(WORK TO COMPLETE): Within the records below, reproduce without change the lines from the line that has "The Blender Python" through the line that has "for bx, bz in", and only those.
— START INPUT —
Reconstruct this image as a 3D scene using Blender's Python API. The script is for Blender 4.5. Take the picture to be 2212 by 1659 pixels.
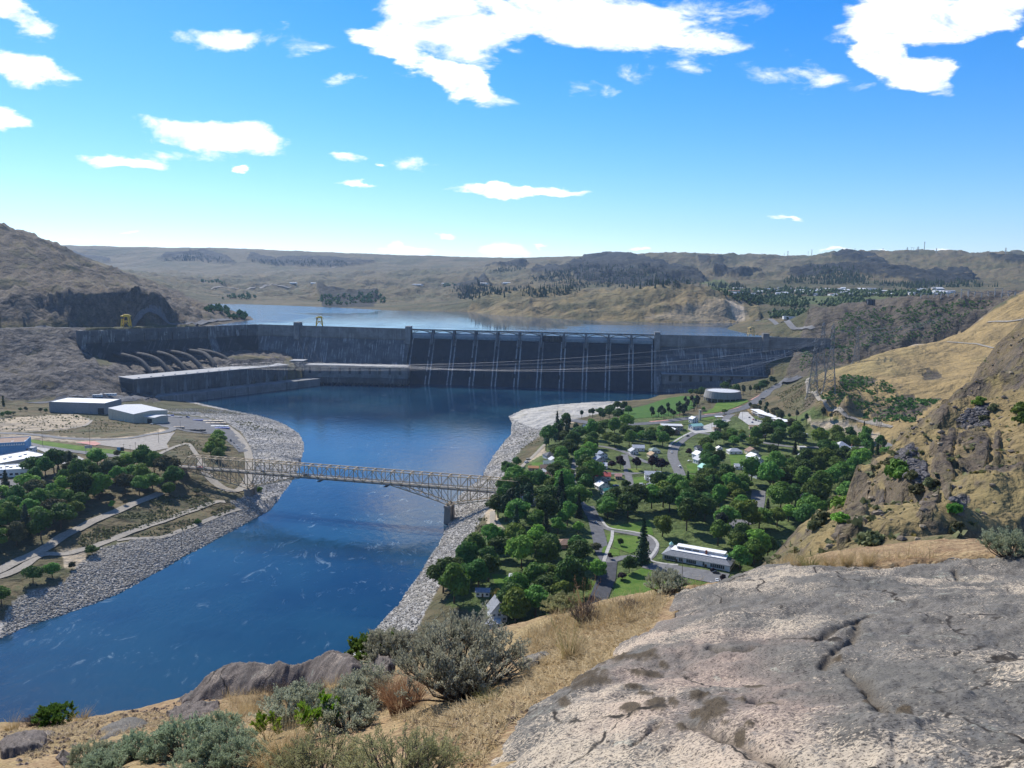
— END INPUT —
— START INPUT —
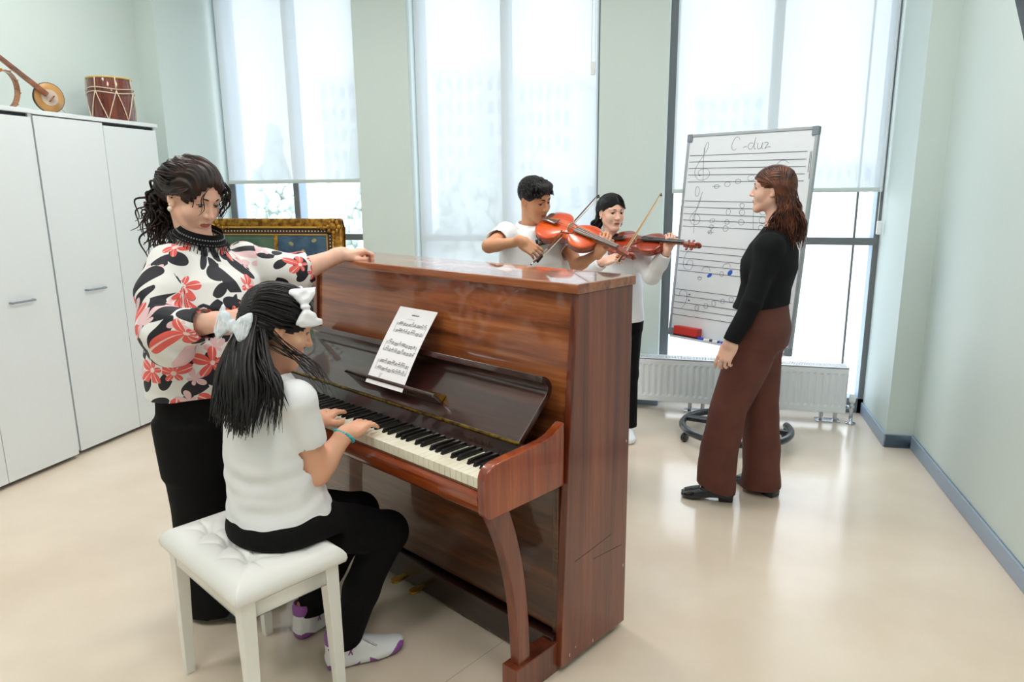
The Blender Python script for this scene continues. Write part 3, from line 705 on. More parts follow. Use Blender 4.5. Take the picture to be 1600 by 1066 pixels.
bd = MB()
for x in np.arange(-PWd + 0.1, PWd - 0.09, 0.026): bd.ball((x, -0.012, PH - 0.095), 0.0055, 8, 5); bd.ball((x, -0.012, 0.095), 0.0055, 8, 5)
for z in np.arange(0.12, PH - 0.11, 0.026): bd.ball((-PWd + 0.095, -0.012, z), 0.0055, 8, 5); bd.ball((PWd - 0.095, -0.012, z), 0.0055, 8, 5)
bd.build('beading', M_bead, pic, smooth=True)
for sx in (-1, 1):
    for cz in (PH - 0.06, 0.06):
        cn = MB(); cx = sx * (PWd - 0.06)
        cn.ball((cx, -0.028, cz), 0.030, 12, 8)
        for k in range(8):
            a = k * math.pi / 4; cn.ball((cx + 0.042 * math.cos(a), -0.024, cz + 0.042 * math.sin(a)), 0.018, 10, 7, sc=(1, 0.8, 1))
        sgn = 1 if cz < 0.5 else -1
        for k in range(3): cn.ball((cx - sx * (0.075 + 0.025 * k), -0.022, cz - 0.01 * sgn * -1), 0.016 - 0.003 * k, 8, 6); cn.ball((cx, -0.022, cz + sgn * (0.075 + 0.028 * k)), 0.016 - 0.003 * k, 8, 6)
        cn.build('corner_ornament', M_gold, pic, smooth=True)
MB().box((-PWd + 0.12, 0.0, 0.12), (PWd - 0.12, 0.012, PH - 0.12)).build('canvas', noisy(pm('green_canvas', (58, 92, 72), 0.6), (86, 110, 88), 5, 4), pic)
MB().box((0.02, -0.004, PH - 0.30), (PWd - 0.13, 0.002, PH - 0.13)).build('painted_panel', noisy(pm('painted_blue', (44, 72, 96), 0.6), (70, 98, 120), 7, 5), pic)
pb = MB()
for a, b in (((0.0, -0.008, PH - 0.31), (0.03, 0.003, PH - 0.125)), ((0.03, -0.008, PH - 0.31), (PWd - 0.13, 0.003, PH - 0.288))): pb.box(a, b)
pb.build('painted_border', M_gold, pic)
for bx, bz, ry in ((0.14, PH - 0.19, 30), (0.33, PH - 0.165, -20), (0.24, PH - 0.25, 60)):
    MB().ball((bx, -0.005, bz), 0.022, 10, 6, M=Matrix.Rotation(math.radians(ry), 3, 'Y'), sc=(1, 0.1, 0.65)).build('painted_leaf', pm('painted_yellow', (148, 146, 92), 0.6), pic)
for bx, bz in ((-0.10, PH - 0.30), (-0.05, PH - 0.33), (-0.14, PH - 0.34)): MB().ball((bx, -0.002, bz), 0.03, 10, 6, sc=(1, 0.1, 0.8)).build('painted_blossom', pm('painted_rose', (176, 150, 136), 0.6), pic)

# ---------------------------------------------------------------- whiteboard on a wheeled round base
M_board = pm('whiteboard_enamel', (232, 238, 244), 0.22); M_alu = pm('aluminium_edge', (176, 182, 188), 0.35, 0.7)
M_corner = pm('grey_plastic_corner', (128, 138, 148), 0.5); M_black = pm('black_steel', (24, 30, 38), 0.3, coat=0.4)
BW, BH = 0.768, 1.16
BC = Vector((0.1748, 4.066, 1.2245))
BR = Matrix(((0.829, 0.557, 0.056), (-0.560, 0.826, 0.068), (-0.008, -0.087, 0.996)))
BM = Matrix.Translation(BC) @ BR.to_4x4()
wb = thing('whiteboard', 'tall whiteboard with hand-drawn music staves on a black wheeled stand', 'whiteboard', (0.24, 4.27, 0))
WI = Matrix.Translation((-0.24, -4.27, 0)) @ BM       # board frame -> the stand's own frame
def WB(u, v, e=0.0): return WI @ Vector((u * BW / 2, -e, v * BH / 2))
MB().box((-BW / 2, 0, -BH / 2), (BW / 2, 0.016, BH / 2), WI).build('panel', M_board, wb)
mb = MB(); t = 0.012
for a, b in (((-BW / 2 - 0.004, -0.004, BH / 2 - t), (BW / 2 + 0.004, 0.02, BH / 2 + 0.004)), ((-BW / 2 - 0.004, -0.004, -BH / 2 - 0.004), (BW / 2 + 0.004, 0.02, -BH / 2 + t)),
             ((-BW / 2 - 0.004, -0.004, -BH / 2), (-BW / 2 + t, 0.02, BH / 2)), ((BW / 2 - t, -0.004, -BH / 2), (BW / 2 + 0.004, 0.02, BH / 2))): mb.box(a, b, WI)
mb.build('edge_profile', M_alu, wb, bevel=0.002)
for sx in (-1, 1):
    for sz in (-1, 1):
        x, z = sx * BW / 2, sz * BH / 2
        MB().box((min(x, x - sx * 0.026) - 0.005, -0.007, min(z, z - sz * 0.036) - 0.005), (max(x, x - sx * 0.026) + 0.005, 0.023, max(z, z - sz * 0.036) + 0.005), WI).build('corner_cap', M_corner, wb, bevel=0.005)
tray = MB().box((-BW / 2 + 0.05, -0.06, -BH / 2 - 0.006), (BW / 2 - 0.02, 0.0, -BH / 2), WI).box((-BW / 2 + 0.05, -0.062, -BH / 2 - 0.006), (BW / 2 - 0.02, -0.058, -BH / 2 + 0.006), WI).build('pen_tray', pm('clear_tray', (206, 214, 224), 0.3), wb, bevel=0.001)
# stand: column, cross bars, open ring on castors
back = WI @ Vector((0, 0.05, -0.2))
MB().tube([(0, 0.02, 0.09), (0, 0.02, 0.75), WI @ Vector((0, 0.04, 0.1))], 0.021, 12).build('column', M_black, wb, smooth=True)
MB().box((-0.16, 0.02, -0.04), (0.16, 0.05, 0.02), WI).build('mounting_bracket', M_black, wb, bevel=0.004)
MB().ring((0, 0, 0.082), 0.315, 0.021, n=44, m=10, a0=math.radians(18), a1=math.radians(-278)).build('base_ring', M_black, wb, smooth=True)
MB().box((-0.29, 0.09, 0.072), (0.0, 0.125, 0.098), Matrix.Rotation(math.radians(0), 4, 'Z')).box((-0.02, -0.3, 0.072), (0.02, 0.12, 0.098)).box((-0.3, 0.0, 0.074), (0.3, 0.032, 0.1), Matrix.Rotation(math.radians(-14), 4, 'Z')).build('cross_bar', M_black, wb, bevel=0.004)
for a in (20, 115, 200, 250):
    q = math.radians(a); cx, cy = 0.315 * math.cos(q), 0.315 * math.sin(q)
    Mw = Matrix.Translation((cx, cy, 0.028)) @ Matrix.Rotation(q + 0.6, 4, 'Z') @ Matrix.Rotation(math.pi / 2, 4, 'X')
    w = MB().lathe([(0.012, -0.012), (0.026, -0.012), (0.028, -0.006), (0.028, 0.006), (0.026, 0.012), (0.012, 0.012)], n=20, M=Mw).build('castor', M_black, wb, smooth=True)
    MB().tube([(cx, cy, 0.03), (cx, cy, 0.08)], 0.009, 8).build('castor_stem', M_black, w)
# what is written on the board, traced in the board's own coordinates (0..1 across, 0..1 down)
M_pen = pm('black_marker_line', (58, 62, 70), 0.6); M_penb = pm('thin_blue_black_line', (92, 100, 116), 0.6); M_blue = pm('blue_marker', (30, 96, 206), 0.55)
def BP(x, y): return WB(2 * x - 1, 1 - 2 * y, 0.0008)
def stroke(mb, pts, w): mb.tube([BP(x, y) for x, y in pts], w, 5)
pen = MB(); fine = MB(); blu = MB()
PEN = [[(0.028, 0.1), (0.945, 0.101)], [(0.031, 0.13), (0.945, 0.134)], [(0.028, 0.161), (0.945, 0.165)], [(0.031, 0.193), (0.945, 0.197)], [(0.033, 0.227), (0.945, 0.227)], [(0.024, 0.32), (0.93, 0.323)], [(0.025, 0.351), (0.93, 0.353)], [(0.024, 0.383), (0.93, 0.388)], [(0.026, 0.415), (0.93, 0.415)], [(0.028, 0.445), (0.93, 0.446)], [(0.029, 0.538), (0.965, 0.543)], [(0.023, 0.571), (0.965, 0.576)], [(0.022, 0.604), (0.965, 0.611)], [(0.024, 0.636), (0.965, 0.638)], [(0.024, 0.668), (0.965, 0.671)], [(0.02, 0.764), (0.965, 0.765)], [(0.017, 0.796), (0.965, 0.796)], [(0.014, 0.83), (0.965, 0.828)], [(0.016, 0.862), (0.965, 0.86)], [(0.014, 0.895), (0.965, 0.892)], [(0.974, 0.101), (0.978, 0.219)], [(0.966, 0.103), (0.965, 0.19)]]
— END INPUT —
(SOLUTION):
The Blender Python script for this scene continues. Write part 3, from line 705 on. More parts follow. Use Blender 4.5. Take the picture to be 1600 by 1066 pixels.
bd = MB()
for x in np.arange(-PWd + 0.1, PWd - 0.09, 0.026): bd.ball((x, -0.012, PH - 0.095), 0.0055, 8, 5); bd.ball((x, -0.012, 0.095), 0.0055, 8, 5)
for z in np.arange(0.12, PH - 0.11, 0.026): bd.ball((-PWd + 0.095, -0.012, z), 0.0055, 8, 5); bd.ball((PWd - 0.095, -0.012, z), 0.0055, 8, 5)
bd.build('beading', M_bead, pic, smooth=True)
for sx in (-1, 1):
    for cz in (PH - 0.06, 0.06):
        cn = MB(); cx = sx * (PWd - 0.06)
        cn.ball((cx, -0.028, cz), 0.030, 12, 8)
        for k in range(8):
            a = k * math.pi / 4; cn.ball((cx + 0.042 * math.cos(a), -0.024, cz + 0.042 * math.sin(a)), 0.018, 10, 7, sc=(1, 0.8, 1))
        sgn = 1 if cz < 0.5 else -1
        for k in range(3): cn.ball((cx - sx * (0.075 + 0.025 * k), -0.022, cz - 0.01 * sgn * -1), 0.016 - 0.003 * k, 8, 6); cn.ball((cx, -0.022, cz + sgn * (0.075 + 0.028 * k)), 0.016 - 0.003 * k, 8, 6)
        cn.build('corner_ornament', M_gold, pic, smooth=True)
MB().box((-PWd + 0.12, 0.0, 0.12), (PWd - 0.12, 0.012, PH - 0.12)).build('canvas', noisy(pm('green_canvas', (58, 92, 72), 0.6), (86, 110, 88), 5, 4), pic)
MB().box((0.02, -0.004, PH - 0.30), (PWd - 0.13, 0.002, PH - 0.13)).build('painted_panel', noisy(pm('painted_blue', (44, 72, 96), 0.6), (70, 98, 120), 7, 5), pic)
pb = MB()
for a, b in (((0.0, -0.008, PH - 0.31), (0.03, 0.003, PH - 0.125)), ((0.03, -0.008, PH - 0.31), (PWd - 0.13, 0.003, PH - 0.288))): pb.box(a, b)
pb.build('painted_border', M_gold, pic)
for bx, bz, ry in ((0.14, PH - 0.19, 30), (0.33, PH - 0.165, -20), (0.24, PH - 0.25, 60)):
    MB().ball((bx, -0.005, bz), 0.022, 10, 6, M=Matrix.Rotation(math.radians(ry), 3, 'Y'), sc=(1, 0.1, 0.65)).build('painted_leaf', pm('painted_yellow', (148, 146, 92), 0.6), pic)
for bx, bz in ((-0.10, PH - 0.30), (-0.05, PH - 0.33), (-0.14, PH - 0.34)): MB().ball((bx, -0.002, bz), 0.03, 10, 6, sc=(1, 0.1, 0.8)).build('painted_blossom', pm('painted_rose', (176, 150, 136), 0.6), pic)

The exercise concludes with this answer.